Return each line of the listing below, unchanged, and omit the images.

━━━ DATASET SECTION

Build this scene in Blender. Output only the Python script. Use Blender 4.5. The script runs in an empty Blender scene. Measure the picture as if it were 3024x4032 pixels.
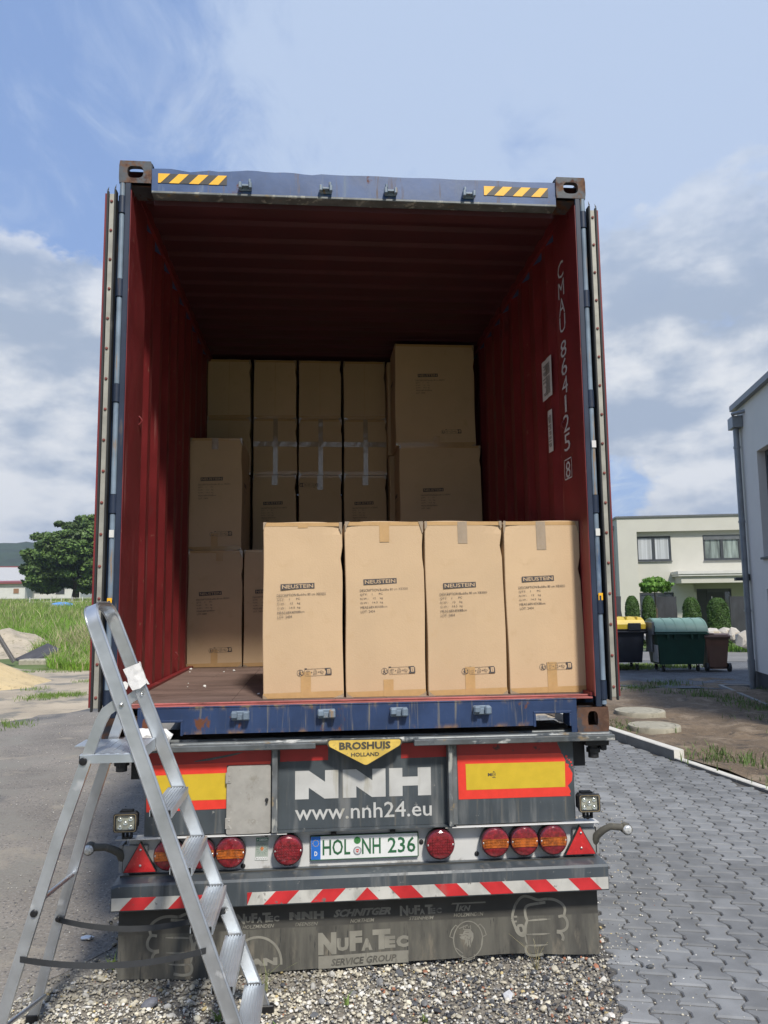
import bpy, bmesh, math, random
import numpy as np
from math import sin, cos, radians as RAD, pi, atan2
from mathutils import Matrix, Vector
random.seed(7); rng = np.random.default_rng(7)
S = bpy.context.scene; COL = S.collection
G = -1.06                                            # ground height (container base is z = 0)

# ------------------------------------------------------------------ camera
CAMP = (-0.2173, -3.7622, 0.6434); YAW, PIT, ROL, FPX = 0.0880, 0.1175, -0.0113, 3011.8
def cam_axes():
    f = np.array([sin(YAW)*cos(PIT), cos(YAW)*cos(PIT), sin(PIT)]); r = np.array([cos(YAW), -sin(YAW), 0.]); u = np.cross(r, f)
    return r*cos(ROL)+u*sin(ROL), -r*sin(ROL)+u*cos(ROL), f
cr, cu, cf = cam_axes()
cd = bpy.data.cameras.new('camera'); cam = bpy.data.objects.new('camera', cd); COL.objects.link(cam)
cam.matrix_world = Matrix(((cr[0], cu[0], -cf[0], CAMP[0]), (cr[1], cu[1], -cf[1], CAMP[1]), (cr[2], cu[2], -cf[2], CAMP[2]), (0, 0, 0, 1)))
cd.sensor_fit = 'HORIZONTAL'; cd.sensor_width = 36; cd.lens = 36*FPX/3024; cd.clip_start = .05; cd.clip_end = 6000
S.camera = cam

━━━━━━

- FINISHED EXERCISE
Build this scene in Blender. Output only the Python script. Use Blender 4.5. The script runs in an empty Blender scene. Measure the picture as if it were 3024x4032 pixels.
import bpy, bmesh, math, random
import numpy as np
from math import sin, cos, radians as RAD, pi, atan2
from mathutils import Matrix, Vector
random.seed(7); rng = np.random.default_rng(7)
S = bpy.context.scene; COL = S.collection
G = -1.06                                            # ground height (container base is z = 0)

# ------------------------------------------------------------------ camera
CAMP = (-0.2173, -3.7622, 0.6434); YAW, PIT, ROL, FPX = 0.0880, 0.1175, -0.0113, 3011.8
def cam_axes():
    f = np.array([sin(YAW)*cos(PIT), cos(YAW)*cos(PIT), sin(PIT)]); r = np.array([cos(YAW), -sin(YAW), 0.]); u = np.cross(r, f)
    return r*cos(ROL)+u*sin(ROL), -r*sin(ROL)+u*cos(ROL), f
cr, cu, cf = cam_axes()
cd = bpy.data.cameras.new('camera'); cam = bpy.data.objects.new('camera', cd); COL.objects.link(cam)
cam.matrix_world = Matrix(((cr[0], cu[0], -cf[0], CAMP[0]), (cr[1], cu[1], -cf[1], CAMP[1]), (cr[2], cu[2], -cf[2], CAMP[2]), (0, 0, 0, 1)))
cd.sensor_fit = 'HORIZONTAL'; cd.sensor_width = 36; cd.lens = 36*FPX/3024; cd.clip_start = .05; cd.clip_end = 6000
S.camera = cam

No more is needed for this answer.